Copy out each line below that has the word "pixels" in it.
## BEGIN Information given
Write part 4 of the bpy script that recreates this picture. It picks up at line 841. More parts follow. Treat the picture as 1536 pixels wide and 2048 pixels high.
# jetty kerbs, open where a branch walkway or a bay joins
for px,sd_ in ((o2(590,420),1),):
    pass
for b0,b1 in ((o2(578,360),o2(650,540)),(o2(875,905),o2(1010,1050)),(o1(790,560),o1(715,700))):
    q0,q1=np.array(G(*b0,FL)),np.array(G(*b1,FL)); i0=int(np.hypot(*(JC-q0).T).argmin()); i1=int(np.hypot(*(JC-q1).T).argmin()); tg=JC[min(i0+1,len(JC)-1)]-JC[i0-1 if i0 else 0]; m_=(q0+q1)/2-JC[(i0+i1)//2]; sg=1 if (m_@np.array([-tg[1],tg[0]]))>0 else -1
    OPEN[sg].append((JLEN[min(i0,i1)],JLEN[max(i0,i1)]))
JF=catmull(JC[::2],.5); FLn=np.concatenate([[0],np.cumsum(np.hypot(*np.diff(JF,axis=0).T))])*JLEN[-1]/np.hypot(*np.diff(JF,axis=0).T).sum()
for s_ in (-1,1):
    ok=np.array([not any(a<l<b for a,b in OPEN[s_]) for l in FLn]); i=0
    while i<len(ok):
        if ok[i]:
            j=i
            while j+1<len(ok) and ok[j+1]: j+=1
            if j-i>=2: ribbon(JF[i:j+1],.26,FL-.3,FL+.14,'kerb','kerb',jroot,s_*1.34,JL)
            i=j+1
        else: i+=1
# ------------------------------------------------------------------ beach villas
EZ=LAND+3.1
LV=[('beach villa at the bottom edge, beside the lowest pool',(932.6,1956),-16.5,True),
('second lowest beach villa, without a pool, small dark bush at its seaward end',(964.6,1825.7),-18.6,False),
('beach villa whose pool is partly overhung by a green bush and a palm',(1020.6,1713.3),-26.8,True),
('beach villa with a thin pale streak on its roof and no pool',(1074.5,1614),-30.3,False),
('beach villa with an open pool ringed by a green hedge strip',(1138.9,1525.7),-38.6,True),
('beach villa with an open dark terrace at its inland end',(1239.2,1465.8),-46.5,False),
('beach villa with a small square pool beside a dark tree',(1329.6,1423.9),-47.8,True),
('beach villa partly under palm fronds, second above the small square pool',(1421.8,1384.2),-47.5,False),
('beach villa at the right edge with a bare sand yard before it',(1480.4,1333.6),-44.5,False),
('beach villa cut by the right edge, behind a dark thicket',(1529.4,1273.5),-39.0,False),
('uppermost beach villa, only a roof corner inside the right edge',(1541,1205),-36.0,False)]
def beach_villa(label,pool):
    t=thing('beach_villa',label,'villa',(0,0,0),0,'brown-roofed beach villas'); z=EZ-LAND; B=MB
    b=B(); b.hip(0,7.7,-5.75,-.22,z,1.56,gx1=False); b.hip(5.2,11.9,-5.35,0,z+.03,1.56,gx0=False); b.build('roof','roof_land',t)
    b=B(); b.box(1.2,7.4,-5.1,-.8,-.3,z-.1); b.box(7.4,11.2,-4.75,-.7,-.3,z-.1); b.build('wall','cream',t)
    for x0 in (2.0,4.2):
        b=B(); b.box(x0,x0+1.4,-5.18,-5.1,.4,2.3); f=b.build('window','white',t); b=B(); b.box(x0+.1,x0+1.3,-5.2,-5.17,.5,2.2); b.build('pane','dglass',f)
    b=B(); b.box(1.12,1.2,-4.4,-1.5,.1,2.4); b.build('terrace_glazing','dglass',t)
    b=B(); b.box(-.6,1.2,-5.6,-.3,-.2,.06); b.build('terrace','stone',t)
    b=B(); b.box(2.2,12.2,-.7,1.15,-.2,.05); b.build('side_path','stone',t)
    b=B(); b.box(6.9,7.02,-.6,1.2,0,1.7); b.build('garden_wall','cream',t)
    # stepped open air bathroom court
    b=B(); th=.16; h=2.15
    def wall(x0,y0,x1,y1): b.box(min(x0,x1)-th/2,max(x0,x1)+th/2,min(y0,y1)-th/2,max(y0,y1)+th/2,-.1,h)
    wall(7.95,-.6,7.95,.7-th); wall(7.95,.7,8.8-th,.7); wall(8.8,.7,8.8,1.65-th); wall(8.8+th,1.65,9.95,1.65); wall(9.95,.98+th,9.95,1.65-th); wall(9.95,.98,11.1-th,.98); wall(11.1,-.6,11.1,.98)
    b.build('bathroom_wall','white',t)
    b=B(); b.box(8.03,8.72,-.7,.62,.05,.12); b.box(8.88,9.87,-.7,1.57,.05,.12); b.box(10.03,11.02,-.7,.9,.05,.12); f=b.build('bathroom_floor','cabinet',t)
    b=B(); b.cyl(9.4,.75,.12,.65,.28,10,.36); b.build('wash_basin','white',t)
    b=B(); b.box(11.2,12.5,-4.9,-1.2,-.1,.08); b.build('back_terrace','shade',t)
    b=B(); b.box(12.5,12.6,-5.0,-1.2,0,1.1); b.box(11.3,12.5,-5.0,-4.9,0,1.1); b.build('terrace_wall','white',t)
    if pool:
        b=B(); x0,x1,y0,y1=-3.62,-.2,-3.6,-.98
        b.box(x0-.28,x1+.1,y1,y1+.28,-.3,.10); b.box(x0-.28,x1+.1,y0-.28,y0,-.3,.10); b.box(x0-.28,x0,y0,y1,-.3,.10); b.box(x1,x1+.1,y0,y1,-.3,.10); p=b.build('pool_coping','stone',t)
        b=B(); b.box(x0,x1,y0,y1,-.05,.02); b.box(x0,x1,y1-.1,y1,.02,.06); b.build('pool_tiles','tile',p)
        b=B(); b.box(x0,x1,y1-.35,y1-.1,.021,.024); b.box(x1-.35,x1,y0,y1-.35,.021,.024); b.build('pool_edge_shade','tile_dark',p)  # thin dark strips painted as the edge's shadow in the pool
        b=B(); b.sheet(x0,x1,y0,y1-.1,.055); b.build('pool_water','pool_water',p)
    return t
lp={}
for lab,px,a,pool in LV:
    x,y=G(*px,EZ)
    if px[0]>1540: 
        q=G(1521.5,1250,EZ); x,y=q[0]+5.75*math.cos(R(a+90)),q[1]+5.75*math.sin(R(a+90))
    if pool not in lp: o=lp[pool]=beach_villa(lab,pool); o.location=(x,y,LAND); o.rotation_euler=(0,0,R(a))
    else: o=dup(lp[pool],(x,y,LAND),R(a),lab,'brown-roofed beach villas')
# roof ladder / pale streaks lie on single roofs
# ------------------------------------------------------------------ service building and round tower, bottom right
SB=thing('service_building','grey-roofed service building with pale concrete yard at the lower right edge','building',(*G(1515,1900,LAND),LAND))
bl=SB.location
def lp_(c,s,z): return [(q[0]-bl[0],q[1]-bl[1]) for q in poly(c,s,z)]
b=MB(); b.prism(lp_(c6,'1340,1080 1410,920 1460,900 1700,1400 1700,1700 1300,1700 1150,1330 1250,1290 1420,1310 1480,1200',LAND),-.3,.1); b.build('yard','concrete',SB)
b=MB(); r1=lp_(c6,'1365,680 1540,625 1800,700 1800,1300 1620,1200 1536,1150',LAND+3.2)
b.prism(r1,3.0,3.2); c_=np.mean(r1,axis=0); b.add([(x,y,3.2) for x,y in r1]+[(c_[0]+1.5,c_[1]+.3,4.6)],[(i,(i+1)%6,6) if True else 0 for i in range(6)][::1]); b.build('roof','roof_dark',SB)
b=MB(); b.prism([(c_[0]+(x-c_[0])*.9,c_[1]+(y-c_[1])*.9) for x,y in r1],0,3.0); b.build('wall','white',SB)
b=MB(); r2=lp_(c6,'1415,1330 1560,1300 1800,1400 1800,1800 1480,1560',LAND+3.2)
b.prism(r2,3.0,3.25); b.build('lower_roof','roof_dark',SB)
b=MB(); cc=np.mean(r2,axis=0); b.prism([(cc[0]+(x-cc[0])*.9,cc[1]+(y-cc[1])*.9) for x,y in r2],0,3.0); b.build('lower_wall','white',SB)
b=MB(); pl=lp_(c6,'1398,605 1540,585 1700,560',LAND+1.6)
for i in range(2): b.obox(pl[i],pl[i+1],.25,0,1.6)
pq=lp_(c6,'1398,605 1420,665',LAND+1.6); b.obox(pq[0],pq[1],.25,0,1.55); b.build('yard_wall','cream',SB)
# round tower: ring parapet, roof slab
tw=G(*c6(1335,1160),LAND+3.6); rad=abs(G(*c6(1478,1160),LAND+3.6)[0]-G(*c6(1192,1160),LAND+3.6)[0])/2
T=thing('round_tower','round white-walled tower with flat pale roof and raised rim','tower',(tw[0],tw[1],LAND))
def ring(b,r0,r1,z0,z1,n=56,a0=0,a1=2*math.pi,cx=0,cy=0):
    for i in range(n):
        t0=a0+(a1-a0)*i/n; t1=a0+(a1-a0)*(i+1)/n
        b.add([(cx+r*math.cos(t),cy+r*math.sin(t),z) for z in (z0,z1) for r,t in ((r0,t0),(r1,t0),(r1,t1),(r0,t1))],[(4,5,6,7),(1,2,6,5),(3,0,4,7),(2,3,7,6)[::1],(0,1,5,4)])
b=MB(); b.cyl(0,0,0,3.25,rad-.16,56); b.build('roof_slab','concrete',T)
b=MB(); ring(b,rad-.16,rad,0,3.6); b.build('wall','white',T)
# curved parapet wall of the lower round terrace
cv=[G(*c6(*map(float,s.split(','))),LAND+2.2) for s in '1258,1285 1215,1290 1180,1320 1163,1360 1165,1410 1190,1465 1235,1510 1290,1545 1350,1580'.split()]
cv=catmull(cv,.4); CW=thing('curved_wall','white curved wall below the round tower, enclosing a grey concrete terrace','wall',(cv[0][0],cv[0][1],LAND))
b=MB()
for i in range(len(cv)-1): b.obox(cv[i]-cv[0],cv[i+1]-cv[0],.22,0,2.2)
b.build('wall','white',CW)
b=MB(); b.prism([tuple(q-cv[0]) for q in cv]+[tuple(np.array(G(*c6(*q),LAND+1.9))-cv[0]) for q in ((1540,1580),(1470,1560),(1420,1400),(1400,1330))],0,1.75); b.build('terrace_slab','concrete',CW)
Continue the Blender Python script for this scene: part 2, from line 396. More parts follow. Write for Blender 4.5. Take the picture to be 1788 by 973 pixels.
## END Information given
Answer to this task:
Write part 4 of the bpy script that recreates this picture. It picks up at line 841. More parts follow. Treat the picture as 1536 pixels wide and 2048 pixels high.
Continue the Blender Python script for this scene: part 2, from line 396. More parts follow. Write for Blender 4.5. Take the picture to be 1788 by 973 pixels.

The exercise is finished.